◆ Work to be completed ◆
From the listing below, restate word for word the lines from the line containing "empty Blender scene." down through the line containing "return m, nt, nt.nodes['Principled BSDF']". Exclude pictures.

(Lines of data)
** begin **

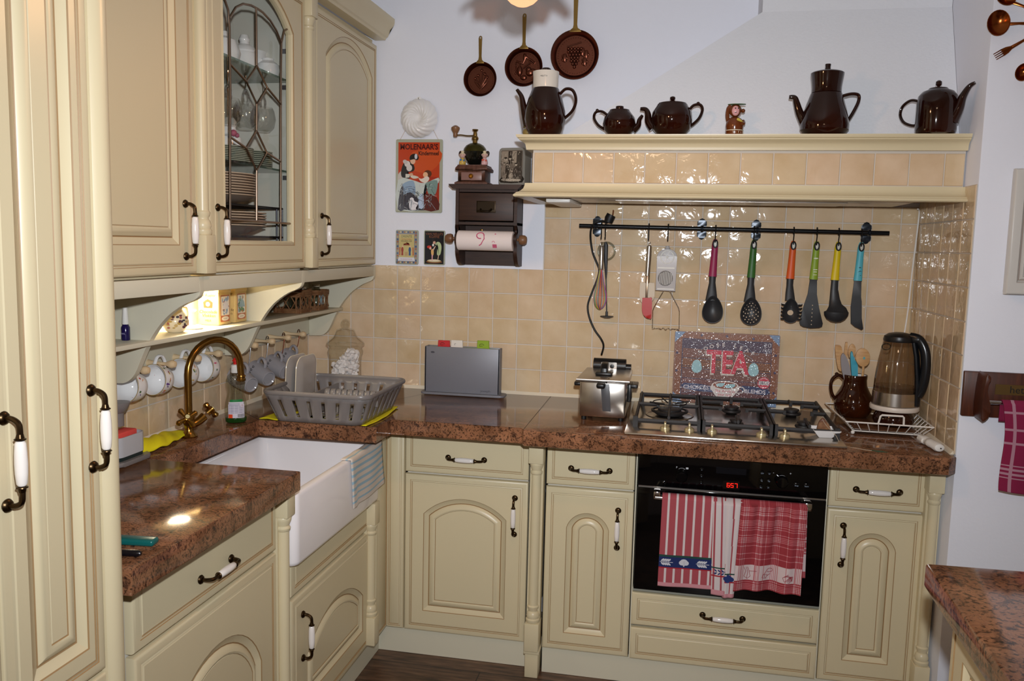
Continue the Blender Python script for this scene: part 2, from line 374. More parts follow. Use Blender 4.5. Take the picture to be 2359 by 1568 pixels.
# ---------------------------------------------------------------- cabinet fronts (local frame: front faces -y)
def bands(b, loops, mats):
    vs = []; fs = []; mm = []; n = len(loops[0][0])
    for poly, h in loops: vs += [(p[0], h, p[1]) for p in poly]
    for i in range(len(loops) - 1):
        for k in range(n): fs.append((i * n + k, i * n + (k + 1) % n, (i + 1) * n + (k + 1) % n, (i + 1) * n + k)); mm.append(mats[i])
    b.add(vs, fs, mm)
def fill(b, outer, inner, h, m=0):
    bm = bmesh.new()
    for poly in (outer, inner):
        if poly is None: continue
        v = [bm.verts.new((p[0], h, p[1])) for p in poly]
        for i in range(len(v)): bm.edges.new((v[i], v[(i + 1) % len(v)]))
    bmesh.ops.triangle_fill(bm, edges=bm.edges[:], use_beauty=True); b.bm(bm, m)
def archp(x0, x1, z0, zs, rise, n=18):
    pts = [(x0, z0), (x1, z0)]
    if rise <= 0: return pts + [(x1, zs), (x0, zs)]
    w = (x1 - x0) / 2; R = (w * w + rise * rise) / (2 * rise); cx = (x0 + x1) / 2; cz = zs + rise - R; a = math.asin(min(1, w / R))
    if rise > w: a = PI - a
    return pts + [(cx + R * math.sin(a - 2 * a * k / n), cz + R * math.cos(a - 2 * a * k / n)) for k in range(n + 1)]
def rc(x0, x1, z0, z1, i=0): return [(x0 + i, z0 + i), (x1 - i, z0 + i), (x1 - i, z1 - i), (x0 + i, z1 - i)]
def front(b, x0, x1, z0, z1, yf=0, panel=None, th=.02, gi=.020, opening=None, wide=1):
    R = lambda i: rc(x0, x1, z0, z1, i)
    L = [(R(.0), yf + th), (R(0), yf + .007), (R(.0015), yf + .003), (R(.0045), yf + .0008), (R(.008), yf)]; M = [0, 0, 0, 0]
    if gi:
        L += [(R(gi), yf), (R(gi + .0012), yf + .0018), (R(gi + .0055), yf + .0002), (R(gi + .0067), yf + .0018), (R(gi + .0095), yf)]; M += [0, 1, 0, 1, 0]
    bands(b, L, M)
    last = L[-1][0]
    if opening is not None:
        fill(b, last, opening, yf); P = opening
        bands(b, [(P, yf), (offset(P, .002), yf + .002), (offset(P, .010), yf - .001), (offset(P, .014), yf + .004), (offset(P, .014), yf + .02)], [1, 0, 0, 0]); return
    if panel is None: fill(b, last, None, yf); return
    w = wide; P = panel; fill(b, last, P, yf)
    S = [(0, 0), (.0018, .002), (.018, .009), (.0200, .0105), (.0212, .009), (.026, .005), (.032, .0015), (.038, .0005), (.043, .0025), (.0442, .0042), (.0455, .003)]
    MM = [1, 0, 1, 1, 0, 0, 0, 0, 1, 0]
    LL = [(offset(P, d * w), yf + e) for d, e in S]; bands(b, LL, MM); fill(b, LL[-1][0], None, yf + S[-1][1])
    b.add([(x0 + .01, yf + th, z0 + .01), (x1 - .01, yf + th, z0 + .01), (x1 - .01, yf + th, z1 - .01), (x0 + .01, yf + th, z1 - .01)], [(0, 1, 2, 3)])
FM = [cream, glaze]
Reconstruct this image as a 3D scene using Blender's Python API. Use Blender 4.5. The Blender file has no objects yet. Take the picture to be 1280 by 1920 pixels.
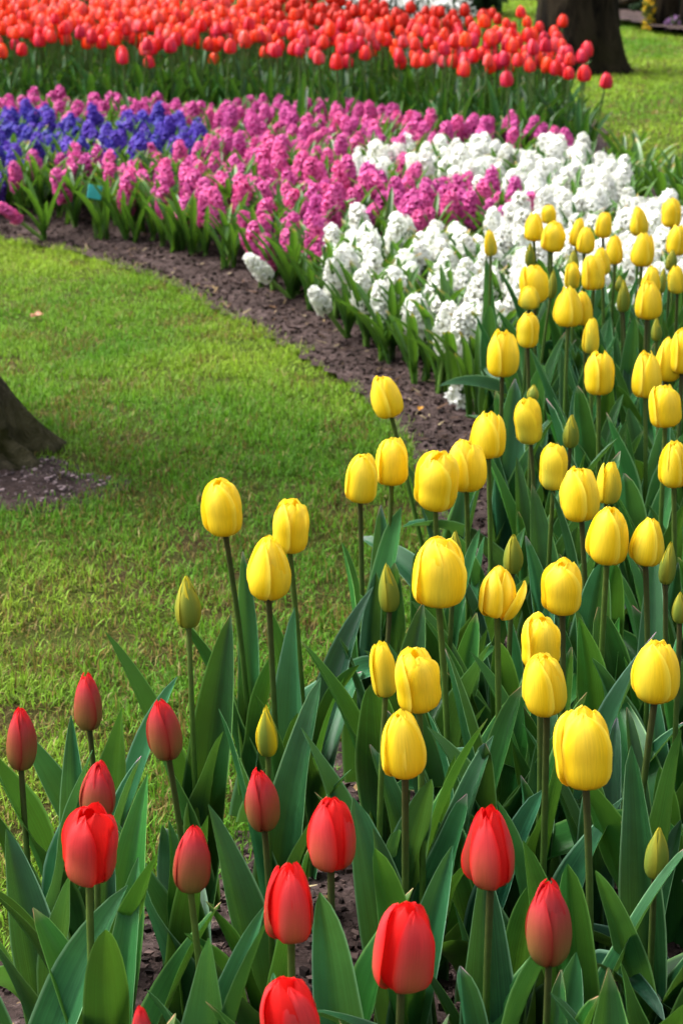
import bpy, math, random
import numpy as np
from mathutils import Matrix, Vector

rad = math.radians
scene = bpy.context.scene
col = scene.collection

# ------------------------------------------------------------------ camera, sky, sun, exposure
cam_data = bpy.data.cameras.new("camera")
cam = bpy.data.objects.new("camera", cam_data)
col.objects.link(cam)
CAM_H, PITCH = 1.15, 18.65
cam.location = (0, 0, CAM_H)
cam.rotation_euler = (rad(90 - PITCH), 0, 0)
cam_data.sensor_fit = 'VERTICAL'
cam_data.sensor_height = 36
cam_data.sensor_width = 24
cam_data.lens = 70
cam_data.clip_start = 0.05
cam_data.clip_end = 600
cam_data.dof.use_dof = True
cam_data.dof.focus_distance = 1.95
cam_data.dof.aperture_fstop = 15
cam_data.dof.aperture_blades = 9
scene.camera = cam

SUN_EL, SUN_AZ = 52, -68          # azimuth clockwise from +Y: the light comes from the left, a little from behind the beds
world = bpy.data.worlds.new("World")
scene.world = world
world.use_nodes = True
wn = world.node_tree
sky = wn.nodes.new('ShaderNodeTexSky')
sky.sky_type = 'NISHITA'
sky.sun_disc = False
sky.sun_elevation = rad(SUN_EL)
sky.sun_rotation = rad(SUN_AZ)
sky.air_density = 1.0
sky.dust_density = 6.0
sky.ozone_density = 1.0
hs = wn.nodes.new('ShaderNodeHueSaturation')
hs.inputs['Saturation'].default_value = 0.30
wn.links.new(sky.outputs[0], hs.inputs['Color'])
wn.links.new(hs.outputs[0], wn.nodes['Background'].inputs['Color'])
wn.nodes['Background'].inputs['Strength'].default_value = 0.115

sun_data = bpy.data.lights.new("sun", 'SUN')
sun_data.energy = 1.5
sun_data.angle = rad(32)
sun_data.color = (1.0, 0.97, 0.92)
sun = bpy.data.objects.new("sun", sun_data)
col.objects.link(sun)
sdir = Vector((math.sin(rad(SUN_AZ)) * math.cos(rad(SUN_EL)), math.cos(rad(SUN_AZ)) * math.cos(rad(SUN_EL)), math.sin(rad(SUN_EL))))
sun.rotation_euler = sdir.to_track_quat('Z', 'Y').to_euler()
sun.location = sdir * 30

scene.view_settings.view_transform = 'Standard'
scene.view_settings.look = 'None'
scene.view_settings.gamma = 1
scene.view_settings.use_curve_mapping = False
scene.view_settings.exposure = 1.88
scene.render.engine = 'CYCLES'
scene.cycles.use_denoising = True
scene.cycles.max_bounces = 5
scene.cycles.diffuse_bounces = 3
scene.cycles.glossy_bounces = 2
scene.cycles.adaptive_threshold = .02
scene.cycles.transparent_max_bounces = 4

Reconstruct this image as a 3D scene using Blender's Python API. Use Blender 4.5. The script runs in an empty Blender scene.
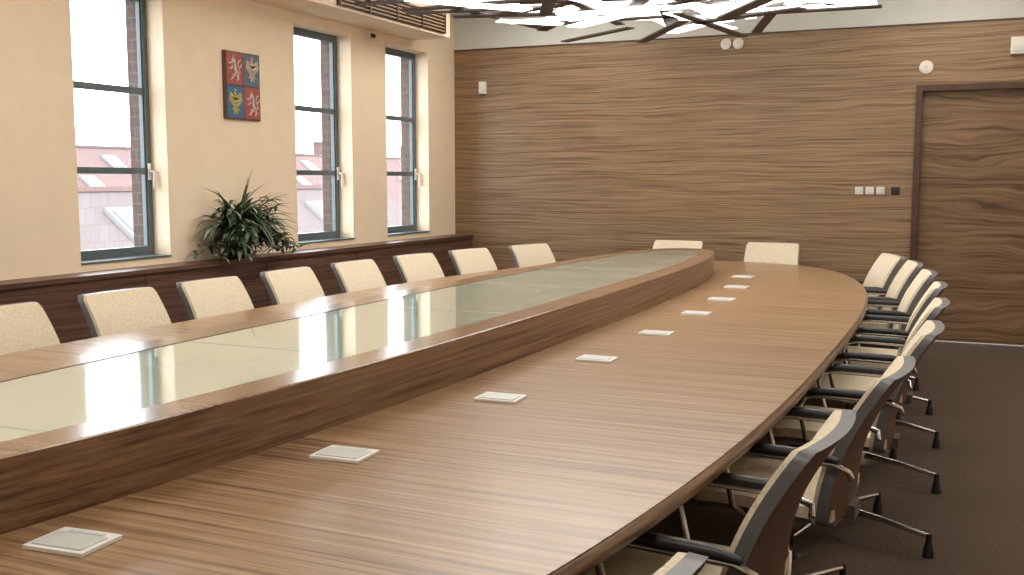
import bpy, math, random
from mathutils import Vector, Matrix
random.seed(7)
scene = bpy.context.scene
scene.view_settings.view_transform = 'Standard'

# ------------------------------------------------------------------ materials
def newmat(name):
    m = bpy.data.materials.new(name); m.use_nodes = True
    nt = m.node_tree
    return m, nt, nt.nodes['Principled BSDF']

def plain(name, col, rough=0.5, metal=0.0, noise=0.0, nscale=20, bump=0.0, coat=0.0):
    m, nt, p = newmat(name)
    p.inputs['Roughness'].default_value = rough
    p.inputs['Metallic'].default_value = metal
    p.inputs['Coat Weight'].default_value = coat
    tc = nt.nodes.new('ShaderNodeTexCoord')
    n = nt.nodes.new('ShaderNodeTexNoise'); n.inputs['Scale'].default_value = nscale
    n.inputs['Detail'].default_value = 4
    nt.links.new(tc.outputs['Object'], n.inputs['Vector'])
    r = nt.nodes.new('ShaderNodeValToRGB')
    r.color_ramp.elements[0].position = 0.3; r.color_ramp.elements[1].position = 0.7
    r.color_ramp.elements[0].color = [c*(1-noise) for c in col]+[1]
    r.color_ramp.elements[1].color = [min(1, c*(1+noise)) for c in col]+[1]
    nt.links.new(n.outputs['Fac'], r.inputs['Fac'])
    nt.links.new(r.outputs['Color'], p.inputs['Base Color'])
    if bump > 0:
        b = nt.nodes.new('ShaderNodeBump'); b.inputs['Strength'].default_value = bump
        b.inputs['Distance'].default_value = 0.01
        nt.links.new(n.outputs['Fac'], b.inputs['Height'])
        nt.links.new(b.outputs['Normal'], p.inputs['Normal'])
    return m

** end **

◆ Reply ◆
Reconstruct this image as a 3D scene using Blender's Python API. Use Blender 4.5. The script runs in an empty Blender scene.
import bpy, math, random
from mathutils import Vector, Matrix
random.seed(7)
scene = bpy.context.scene
scene.view_settings.view_transform = 'Standard'

# ------------------------------------------------------------------ materials
def newmat(name):
    m = bpy.data.materials.new(name); m.use_nodes = True
    nt = m.node_tree
    return m, nt, nt.nodes['Principled BSDF']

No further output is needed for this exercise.